Symbole de la résistance polonaise au régime communiste, les chantiers de Gdansk qui ont vu naître Solidarnosc devront-il fermer pour enfreinte au droit de la concurrence? Les frères Kaczyński, qui ont fait leurs premiers pas en politique à Gdansk au sein de Solidarnosc ne l'entendent pas ainsi.
Un chantier pour construire une Pologne libre
En 1980, Anna Walentynowicz créa la première association indépendante, dans les chantiers de Gdansk. Cet acte révolutionnaire allait justement contre les principes de la Révolution marxiste-léniniste qui faisait du Parti Communiste la seule organisation légale. C'est pourquoi elle fut licenciée et perdit son droit à la retraite à seulement cinq mois de celle-ci. La grève qui suivit fut l'occasion pour Lech Walesa et Anna Walentynowicz de créer le premier syndicat libre : Solidarnosc.

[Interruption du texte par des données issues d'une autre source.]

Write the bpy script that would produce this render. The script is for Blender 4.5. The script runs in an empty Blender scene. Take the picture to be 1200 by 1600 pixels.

Très vite, le mouvement se développe à travers toute la Pologne et dépasse les autorités communistes qui ne peuvent utiliser la manière forte pour faire éclater le mouvement. Elles sont donc contraintes à la négociations. Après le coup d'Etat du général Jaruzelski en 1981, le mouvement entre dans la clandestinité, aidé par la CIA et l'Eglise catholique. Il garde néanmoins son rôle de contestation et oblige en 1988 le régime à négocier avec lui. En 1989, son dirigeant historique Lech Walesa est élu Président de la République. Pourtant, Walesa n'est pas le seul ancien du mouvement de Gdansk à entrer en politique, les frères Kaczyński qui ont travaillé pour le syndicat comme conseillers s'engagent eux aussi, mais sur une ligne plus dure. Ils reprochent aux dirigeants de premier rang comme Walesa d'avoir négocié trop loin avec les Communistes et d'avoir transformé le compromis en compromission.
Avec le temps, le chantier est resté le lieu symbolique d'une étincelle, venue de ceux que le régime était censé représenter et qui ont refusé cette supercherie.
Aides d'Etat et aides de l'Etat
Le droit européen de la concurrence est très strict : les aides d'Etat permettant de soutenir une entreprise ne doivent pas pour autant fausser la concurrence en permettant à celle-ci de pratiquer du dumping (baisse artificielle des prix pour attirer les marchés). Pourtant, Varsovie a soutenu pendant des années les chantiers navals en crise : une enquête de 2005 a montré que les chantiers de Gdansk avaient bénéficié de plus d'1,3 milliards d'euros d'aides depuis l'entrée de la Pologne dans l'UE en mai 2004.
La Commission européenne lui avait donc laissé le choix de fermer deux tiers des chantiers de Gdansk ou bien de rembourser les aides perçues (ce qui aurait coulé l'entreprise). Le gouvernement polonais a annoncé qu'il ne fermerait qu'un tiers de l'entreprise (un dock sur trois) au lieu des deux demandés par Bruxelles. En effet, il annonce que les chantiers devraient être privatisés sous trois mois et vendus à des investisseurs italiens et ukrainiens qui se sont montrés intéressés.
Le gouvernement a prévenu : "nous pensons fermer un seul dock, sinon Gdansk ne sera plus qu'une petite affaire, pas un chantier naval". L'autre fermeture ne devrait pas être prévue avant que le nouvel investisseur ait pu construire un nouveau dock en eaux.
Ce nouveau bras de fer arrive dans un climat politique complexe en Pologne. Le gouvernement s'est séparé de ses deux alliés "Autodéfense" et "la ligue des familles polonaises" ces dernières semaines. Devenu minoritaire il a été contraint d'annoncer des élections législatives pour l'automne. Lâché de toute part, raidi sur sa position d'une "politique morale", on comprend que Gdansk apparaisse comme un symbole non-négociable.